Clara Sganzerla
Se você ver Jenna Ortega na tela do cinema, é muito provável que ela estará coberta de sangue. Batalhando por relevância no mundo hollywoodiano desde 2012 – e não demorando muito tempo para conquistá-la -, a norte-americana mostrou ser uma brilhante scream queen e atuou em papéis de grandes sucessos em 2022, sendo muito elogiada por Pânico 5 e X – A Marca da Morte. Sem decepcionar, a atriz guardou o melhor para o final e protagonizou uma das maiores produções da Netflix: Wandinha.
Latinos, excêntricos e com gostos mais do que peculiares, a Família Addams cativa admiradores por décadas – e é assim que descobrimos a nossa estranha adoração pelo esquisito. Gomez, Mortícia, Wandinha, Feioso, Tio Chico, Vovó Bruxa e o mordomo Tropeço foram criados pelo cartunista Charles Addams na década de 30 e, desde então, colecionam filmes, séries, quadrinhos e musicais sobre a linhagem mais famosa da cultura pop. Dessa vez, temos o privilégio de acompanhar a primogênita da família em uma jornada aterrorizante para qualquer adolescente: o Ensino Médio em uma nova escola.
Na primeira temporada de Wandinha, após vingar seu irmão Feioso (Isaac Ordonez) dos valentões de seu colégio e ser expulsa, a protagonista de Ortega é levada para a antiga escola de seus pais, a Academia Nevermore. Apesar de ser um local fora dos moldes tradicionais e feita especialmente para sereias, lobisomens, vampiros e górgonas, a instituição não deixa a desejar quanto aos clichês – que lembram as dinâmicas de outro lugar muito famoso do cinema, Hogwarts.

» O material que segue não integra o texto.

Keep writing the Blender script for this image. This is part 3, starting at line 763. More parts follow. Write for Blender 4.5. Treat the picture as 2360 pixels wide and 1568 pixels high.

A competição de corrida de barcos “Copa Poe” nos traz a mesma energia dos Torneios de Quadribol, enquanto a atmosfera sombria dos sangrentos assassinatos que contornam a protagonista e até mesmo as aulas de botânica nos relembram a fórmula da maior franquia do universo pop, Harry Potter.
Se há clichês, há romances adolescentes. Não podemos culpar Tyler Galphin (Hunter Doohan) por ficar obcecado pela protagonista – nós também ficamos. Além da beleza, da inteligência e da sagacidade invejável, a filha mais velha dos Addams é um combo perigoso: ela é escritora de romances policiais, excelente esgrimista, conhecedora de algumas técnicas de tortura, dona de um humor ácido que desmonta qualquer um e possui notáveis habilidades de dança, principalmente ao som de The Cramps. Mesmo Wandinha tentando camuflar seu aspecto teen em uma atmosfera sombria, não há ninguém que resista a um baile da escola.
Porém, apesar de todas as qualidades, um dos defeitos da protagonista continua sendo a sinceridade extrema, que acaba a afastando de interações sociais normais. A sorte de Wandinha é Enid Sinclair (Emma Myers), sua colega de quarto que, sendo o oposto da personagem, consegue equilibrar as energias e cativar dos vivos aos mortos, incluindo Mãozinha. Adicionando Eugene Otinger (Moosa Mostafa) à equação, o quarteto torna-se decisivo na solução dos assassinatos que inquietam a escola, principalmente quando a avidez e o egoísmo da estrela entram no caminho das investigações.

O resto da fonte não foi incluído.